Friday, November 4, 2011

Random Shots: The Wheel of Time turns, and Ages come and pass

  • I briefly alluded to this in regards to the annoucement that Diablo III would be free to WoW annual pass subscribers, but I think it deserves its own post. Very likely, if reports are to be believed, the Golden Age of the MMO is coming to an end.

  • Don't panic.

  • (I've used that joke before, right?)

  • The thing to keep in mind is that this is the natural evolution of any cultural phenomenon. It is a cycle that has repeated time and again in gaming. Board wargaming had its hayday in 1970s. Tabletop role-playing games were huge in the 1980s. Collectable card games were everywhere in the 1990s. None of these genres are the colossi that they once were. Neither is the Nindento Wii. And so too will go the MMO.
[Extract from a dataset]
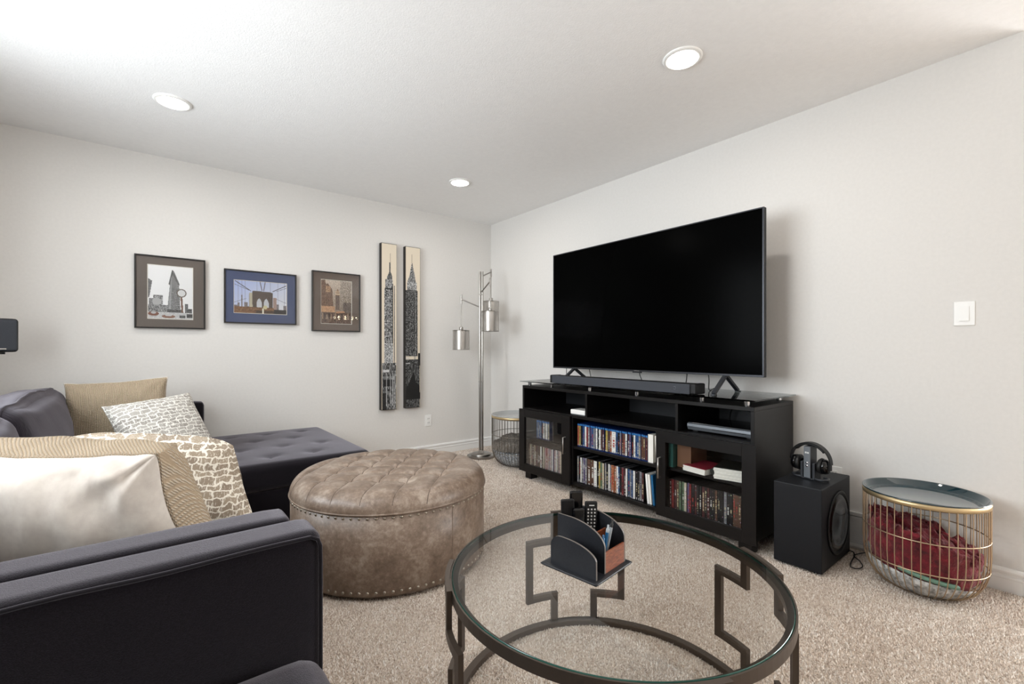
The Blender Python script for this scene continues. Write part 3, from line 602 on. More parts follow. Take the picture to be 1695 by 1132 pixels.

  • People try to blame the games, the companies, or even their fellow players for the loss of popularity. However each of these genres exploded because they caught the attention of the mainstream for a time. People bought and played Dungeons & Dragons, Magic: The Gathering, and World of Warcraft who had no intention of looking at anything else. They were caught up in the cultural zeitgeist and were done when it passed. That is what the golden age of each of these genres looks like.

  • Some people will tell you that games in these dead genres have never been better. They may be niche games instead of mainstream, but they are still around for those of us who care about them. The same thing will happen with MMOs. We may never again see a WoW sized juggernaut. But in a way, we don't want that again. If real innovation is to take place, we need the people making MMOs to do it because they love games, not because they love money.

© 2011 Marty Runyon. All rights reserved.


  1. I don't think Free to Try MMOs have hit their zenith yet. The zenith they reach may involve games so shallow that they will interest few of us oldtimers (see Club Penguin). In terms of games we geezers care about, I suspect we will see more niche designs explored by smallish studios in the next decade or so. In some cases, niche designs we like but no one else much seems to care about will flourish to a greater degree than they ever could now.

    That's sort of exactly what happened with board games. The diversity of products available from small publishers currently on the market is remarkable. Even the big boys like WoC are starting to stepin.

    One genre that I really have always dug is RPG-"board game" hybrids. Talisman is on the boardgame side of that, Warhammer Quest was closer to the PnP RPG sided of it...but still clearly a board game. Now we see Runebound, Cuthulu (a co-op RPG BG hybrid), revamped Talisman, and even "The Legend of Drizzt" which is mechanically very similar to Warhammer Quest in several key ways.

    This is one random example of a subgenre, but the selection of neat boardgames that I find fun is more diverse than at any time other I have been alive. The big boys losing interest in your hobby is more than likely a good thing.

  2. Yeah, you've pretty much just described life. To be honest, I don't understand how some gamers who've been around longer than I have aren't used to seeing this already. Even I look back on my life now and see a ton of things where I'm like, "aww, those were the days," or "I wish things could still be like that" and it's not just games, it's everything. But people age, new generations come and go, tastes change, and technology evolves. Like I said, life!

  3. That's easy, GC, it's because they don't want to see it.